Not until her early thirties, when Glaister was into her second marriage and pregnant with her third son, Leo, did she begin work on Honour Thy Father, while the baby napped. The writing came effortlessly - she calls it "dreaming on to paper". Glaister is convinced that although childbirth left her "in a peculiar state of mind", it also lent her a "heightened perceptiveness". (She's almost tempted to get pregnant again.) The novel walked away with both a Somerset Maugham and a Betty Trask award.

Not afraid of the odd pram, or Fisher Price garage, in the hallway, Glaister maintains that "domesticity and creativity" are the perfect match. "You have to be prepared to live in chaos," she says, "but living in a pigsty is OK if you're achieving something."

Young families and teenagers often feature in the more disturbing of Glaister's novels. "There are so many strange things going on in families, particularly the love/hate you can feel for the same person," she explains.
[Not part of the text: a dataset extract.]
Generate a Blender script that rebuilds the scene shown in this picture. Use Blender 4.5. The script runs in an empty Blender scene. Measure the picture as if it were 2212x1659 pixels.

Whether it's post-natal husbands and wives, mothers and babies, or parasitic siblings, her technique is to exaggerate the irritation and disgust we all feel for each other. In the brilliant Digging to Australia, she even gives the adolescent heroine (just into sanitary towels, just out of Blue Peter) a naturist grandfather.

Glaister may have had to discard a couple of husbands en route, but for the first time in her writing career she has her own study. There's room enough to do yogic headstands - "it gets the blood moving" - and privacy enough to speak her ideas out loud. Sheffield's Botanical Gardens are a good place for that, too.

The gardens certainly helped with Sheer Blue Bliss. One of the central characters is Patrick Mount, an eccentric visionary in 1940s Derbyshire who develops an arcane philosophy based on the pleasure- enhancing properties of plants. The book drips deliciously with wet lettuces, rhubarb leaves and potent sex: "I was interested in the idea of a guru without followers."

In the past, Glaister says she was at the whim of ideas blasting through her. Sheer Blue Bliss "came from an altogether different place ... I poured myself into the story rather than the other way around." She sounds unusually satisfied with the book, pleased that she had more time to think about the actual writing. "It's a lovely feeling doing anything that comes out the way you planned, whether cooking a meal or painting a room."

Lesley Glaister has every reason to look cheerful. Her novels may flirt with the macabre, but the only thing that goes bump in the night is her partner of the last two years, the Orcadian poet Robert Greig. I didn't get to meet him, but I suspect he has a beard.

Lesley Glaister, a biography

Lesley Glaister was born in Wellingborough in 1956. Brought up in Suffolk, she dropped out of university to live with her future husband in a caravan. When their life of self-sufficiency failed to work out, the couple moved to Sheffield where he took a degree and she had babies. They split up, she met someone else, gave birth to a third son, and started work on Honour Thy Father. In 1989 she took part in an Arvon Foundation school, where Hilary Mantel was so impressed by her work that she introduced her to her agent. Glaister's novel was sold to Secker, and won Betty Trask and Somerset Maugham awards. Since then she has written Trick or Treat (1991), Digging to Australia (1992), Limestone and Clay (1993), Partial Eclipse (1994), The Private Parts of Women (1996) and Easy Peasy (1997). She lives in Sheffield and teaches writing at Sheffield Hallam University. Her eldest son has just left home.